A pesar de lo bien que me hacían sentir las niñas, que por cierto había visto nacer 12 y 8 años atrás, me sentí perdida sin mis cosas, mi cocina, mi biblioteca, las fotos, las postales, cada florecita de madera, cada vela…

Por fin pude mudarme. Conseguí el apartamento perfecto, sólo que los amigos de lo ajeno intentaron dejarme sin hogar a las tres semanas, sin embargo, me quedé…

Aquí tengo un año. Es el sitio preferido de todos, de mi familia, de mis amigos, de mis compañeros de trabajo y de mis consentidos: mis seis sobrinos.

Es de piezas grandes, aunque sólo tiene un cuarto. Todo blanco y muchas ventanas, una terraza pequeña, estacionamiento amplio, árboles grandes y buenos vecinos. Los ladrones decidieron no molestarme más… ahora les interesan los carros -gracias a dios que no tengo-.
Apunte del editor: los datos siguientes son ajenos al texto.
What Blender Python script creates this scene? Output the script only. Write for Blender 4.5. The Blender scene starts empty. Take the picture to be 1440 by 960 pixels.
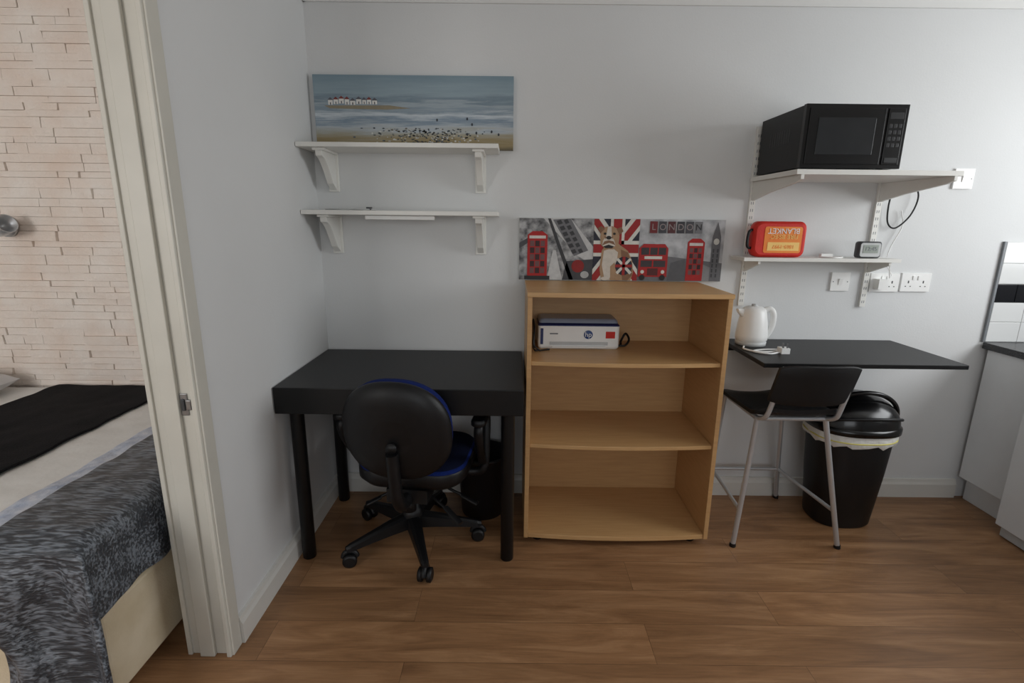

En este momento, otra vez, organizo mi hogar en cajas marrones. Cada vez son más cosas, más libros, más películas, más postales, más cuadros, más tallas de madera estilizada, más tazas de café, más anécdotas en cada cosa envuelta en papel periódico y ropa vieja.

Todavía no se a dónde voy, quizás cambié de ciudad, quizás de vida. Los cierto es que he decidido que esta será la penúltima vez que me mude. Tengo dos opciones: comprarme mi apartamento y dejar de mantener a otros con el pago de un alquiler, o buscar un viejo ricachón que me compre uno. Por los vientos que soplan –y gracias a mis esperanzas- optaré por la primera opción, ya que, por lo menos, aún soy exigente en cosas de hombres.